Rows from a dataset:

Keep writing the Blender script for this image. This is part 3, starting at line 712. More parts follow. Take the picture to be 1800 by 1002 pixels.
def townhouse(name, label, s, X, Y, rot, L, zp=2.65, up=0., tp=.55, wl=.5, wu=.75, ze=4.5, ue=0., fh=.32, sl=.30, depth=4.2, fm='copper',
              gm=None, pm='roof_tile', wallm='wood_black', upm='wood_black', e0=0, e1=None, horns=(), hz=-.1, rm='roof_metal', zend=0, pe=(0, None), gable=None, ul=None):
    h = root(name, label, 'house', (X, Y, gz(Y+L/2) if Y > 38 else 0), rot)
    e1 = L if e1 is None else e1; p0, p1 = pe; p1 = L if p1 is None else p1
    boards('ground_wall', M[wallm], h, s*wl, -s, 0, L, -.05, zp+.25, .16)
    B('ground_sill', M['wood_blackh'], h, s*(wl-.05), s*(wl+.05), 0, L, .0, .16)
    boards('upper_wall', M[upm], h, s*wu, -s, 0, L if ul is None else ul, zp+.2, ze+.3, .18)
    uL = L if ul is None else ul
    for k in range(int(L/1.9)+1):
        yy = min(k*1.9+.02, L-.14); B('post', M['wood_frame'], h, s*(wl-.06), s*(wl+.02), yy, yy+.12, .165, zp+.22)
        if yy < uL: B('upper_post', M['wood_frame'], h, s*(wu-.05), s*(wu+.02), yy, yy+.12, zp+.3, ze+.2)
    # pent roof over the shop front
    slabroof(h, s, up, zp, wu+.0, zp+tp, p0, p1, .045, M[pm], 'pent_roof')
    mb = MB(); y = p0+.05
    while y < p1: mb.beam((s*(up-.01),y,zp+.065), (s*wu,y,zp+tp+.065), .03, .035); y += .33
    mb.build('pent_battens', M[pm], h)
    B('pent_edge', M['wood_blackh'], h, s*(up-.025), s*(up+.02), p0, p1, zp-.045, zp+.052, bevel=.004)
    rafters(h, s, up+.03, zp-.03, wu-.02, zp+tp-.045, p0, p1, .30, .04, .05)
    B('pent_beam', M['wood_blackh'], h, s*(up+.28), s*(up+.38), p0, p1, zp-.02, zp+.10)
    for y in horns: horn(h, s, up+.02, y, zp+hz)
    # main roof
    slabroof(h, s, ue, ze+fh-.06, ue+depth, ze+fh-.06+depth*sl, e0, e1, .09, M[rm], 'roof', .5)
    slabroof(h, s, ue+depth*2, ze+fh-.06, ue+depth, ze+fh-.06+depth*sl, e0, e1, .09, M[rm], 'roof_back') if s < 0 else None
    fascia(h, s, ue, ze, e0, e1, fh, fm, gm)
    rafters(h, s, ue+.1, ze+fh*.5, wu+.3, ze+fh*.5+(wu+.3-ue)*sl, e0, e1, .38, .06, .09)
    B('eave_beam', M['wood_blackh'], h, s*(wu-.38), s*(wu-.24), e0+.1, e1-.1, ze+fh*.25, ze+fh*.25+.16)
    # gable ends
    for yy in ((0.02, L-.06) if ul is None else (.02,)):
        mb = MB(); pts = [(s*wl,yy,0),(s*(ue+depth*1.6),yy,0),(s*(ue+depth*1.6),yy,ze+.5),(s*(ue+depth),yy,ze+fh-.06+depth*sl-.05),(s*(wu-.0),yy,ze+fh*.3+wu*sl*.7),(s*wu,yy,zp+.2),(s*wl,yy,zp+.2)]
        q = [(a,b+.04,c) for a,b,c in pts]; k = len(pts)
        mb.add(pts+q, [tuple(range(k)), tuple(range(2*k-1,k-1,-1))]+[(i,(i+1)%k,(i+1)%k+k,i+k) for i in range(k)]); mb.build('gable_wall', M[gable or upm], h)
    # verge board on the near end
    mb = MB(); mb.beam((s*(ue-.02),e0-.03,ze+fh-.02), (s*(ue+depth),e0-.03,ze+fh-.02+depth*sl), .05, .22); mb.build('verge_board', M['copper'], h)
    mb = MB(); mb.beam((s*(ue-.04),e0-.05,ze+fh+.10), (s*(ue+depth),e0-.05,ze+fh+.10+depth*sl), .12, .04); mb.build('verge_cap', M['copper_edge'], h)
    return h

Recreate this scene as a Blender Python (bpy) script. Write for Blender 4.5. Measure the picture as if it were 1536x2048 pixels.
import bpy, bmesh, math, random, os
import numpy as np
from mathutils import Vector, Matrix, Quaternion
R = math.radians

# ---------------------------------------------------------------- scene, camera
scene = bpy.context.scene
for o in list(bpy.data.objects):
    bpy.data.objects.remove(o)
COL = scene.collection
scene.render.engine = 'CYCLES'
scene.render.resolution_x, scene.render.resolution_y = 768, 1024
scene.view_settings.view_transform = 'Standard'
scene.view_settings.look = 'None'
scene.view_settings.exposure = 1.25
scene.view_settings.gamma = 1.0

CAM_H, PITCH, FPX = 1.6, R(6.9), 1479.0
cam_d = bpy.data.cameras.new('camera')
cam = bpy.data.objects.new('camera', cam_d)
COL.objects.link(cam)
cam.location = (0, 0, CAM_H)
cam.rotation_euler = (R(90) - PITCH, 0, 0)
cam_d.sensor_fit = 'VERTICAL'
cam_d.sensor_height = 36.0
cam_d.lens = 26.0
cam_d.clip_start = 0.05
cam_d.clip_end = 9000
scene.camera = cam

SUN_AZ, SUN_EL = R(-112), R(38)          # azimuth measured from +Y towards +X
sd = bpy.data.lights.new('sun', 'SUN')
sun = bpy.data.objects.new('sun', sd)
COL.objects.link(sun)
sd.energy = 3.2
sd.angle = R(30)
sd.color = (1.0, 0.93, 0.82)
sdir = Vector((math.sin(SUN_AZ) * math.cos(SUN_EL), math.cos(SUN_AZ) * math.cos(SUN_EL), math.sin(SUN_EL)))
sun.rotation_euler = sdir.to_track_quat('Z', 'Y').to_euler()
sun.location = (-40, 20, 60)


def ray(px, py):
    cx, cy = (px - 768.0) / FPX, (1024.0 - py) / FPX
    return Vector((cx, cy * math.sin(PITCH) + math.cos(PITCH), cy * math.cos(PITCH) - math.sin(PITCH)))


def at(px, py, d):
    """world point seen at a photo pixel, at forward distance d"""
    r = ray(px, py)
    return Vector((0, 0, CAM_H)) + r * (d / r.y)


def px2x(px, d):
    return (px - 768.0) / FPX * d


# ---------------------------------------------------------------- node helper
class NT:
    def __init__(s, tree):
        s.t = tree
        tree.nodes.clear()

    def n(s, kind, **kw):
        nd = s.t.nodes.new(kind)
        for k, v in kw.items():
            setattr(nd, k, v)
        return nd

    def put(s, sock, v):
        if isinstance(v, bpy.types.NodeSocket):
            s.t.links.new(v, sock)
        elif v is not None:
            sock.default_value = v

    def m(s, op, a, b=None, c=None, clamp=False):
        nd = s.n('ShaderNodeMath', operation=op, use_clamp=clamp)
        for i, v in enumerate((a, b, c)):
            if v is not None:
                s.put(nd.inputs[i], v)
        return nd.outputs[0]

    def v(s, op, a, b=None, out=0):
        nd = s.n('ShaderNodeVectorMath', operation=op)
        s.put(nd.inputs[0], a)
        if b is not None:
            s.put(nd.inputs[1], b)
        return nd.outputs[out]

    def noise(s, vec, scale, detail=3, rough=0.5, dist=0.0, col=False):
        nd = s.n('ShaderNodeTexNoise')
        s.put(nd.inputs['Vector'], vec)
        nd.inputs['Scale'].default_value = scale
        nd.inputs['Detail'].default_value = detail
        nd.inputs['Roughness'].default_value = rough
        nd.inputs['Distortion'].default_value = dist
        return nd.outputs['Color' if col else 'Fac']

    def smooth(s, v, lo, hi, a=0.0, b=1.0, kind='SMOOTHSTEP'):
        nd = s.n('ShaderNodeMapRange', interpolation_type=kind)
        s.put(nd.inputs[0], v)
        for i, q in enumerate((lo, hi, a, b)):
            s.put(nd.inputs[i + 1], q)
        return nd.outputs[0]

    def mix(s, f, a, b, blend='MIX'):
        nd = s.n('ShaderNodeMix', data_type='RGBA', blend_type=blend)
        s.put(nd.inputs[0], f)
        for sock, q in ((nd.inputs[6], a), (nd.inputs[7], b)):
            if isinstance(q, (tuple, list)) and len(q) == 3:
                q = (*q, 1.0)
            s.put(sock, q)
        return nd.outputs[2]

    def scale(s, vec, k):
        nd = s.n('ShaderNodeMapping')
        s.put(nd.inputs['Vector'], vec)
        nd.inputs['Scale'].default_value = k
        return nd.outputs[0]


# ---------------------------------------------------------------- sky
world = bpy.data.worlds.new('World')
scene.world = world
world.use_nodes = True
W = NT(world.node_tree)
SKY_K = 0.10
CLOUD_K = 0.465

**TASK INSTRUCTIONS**
Exactly and exclusively, reproduce the lines that start at the line containing "Recreate this scene" and end at the line containing "sun.location = (-40, 20, 60)", inclusive of both.

**WRITTEN ANSWER**
Recreate this scene as a Blender Python (bpy) script. Write for Blender 4.5. Measure the picture as if it were 1536x2048 pixels.
import bpy, bmesh, math, random, os
import numpy as np
from mathutils import Vector, Matrix, Quaternion
R = math.radians

# ---------------------------------------------------------------- scene, camera
scene = bpy.context.scene
for o in list(bpy.data.objects):
    bpy.data.objects.remove(o)
COL = scene.collection
scene.render.engine = 'CYCLES'
scene.render.resolution_x, scene.render.resolution_y = 768, 1024
scene.view_settings.view_transform = 'Standard'
scene.view_settings.look = 'None'
scene.view_settings.exposure = 1.25
scene.view_settings.gamma = 1.0

CAM_H, PITCH, FPX = 1.6, R(6.9), 1479.0
cam_d = bpy.data.cameras.new('camera')
cam = bpy.data.objects.new('camera', cam_d)
COL.objects.link(cam)
cam.location = (0, 0, CAM_H)
cam.rotation_euler = (R(90) - PITCH, 0, 0)
cam_d.sensor_fit = 'VERTICAL'
cam_d.sensor_height = 36.0
cam_d.lens = 26.0
cam_d.clip_start = 0.05
cam_d.clip_end = 9000
scene.camera = cam

SUN_AZ, SUN_EL = R(-112), R(38)          # azimuth measured from +Y towards +X
sd = bpy.data.lights.new('sun', 'SUN')
sun = bpy.data.objects.new('sun', sd)
COL.objects.link(sun)
sd.energy = 3.2
sd.angle = R(30)
sd.color = (1.0, 0.93, 0.82)
sdir = Vector((math.sin(SUN_AZ) * math.cos(SUN_EL), math.cos(SUN_AZ) * math.cos(SUN_EL), math.sin(SUN_EL)))
sun.rotation_euler = sdir.to_track_quat('Z', 'Y').to_euler()
sun.location = (-40, 20, 60)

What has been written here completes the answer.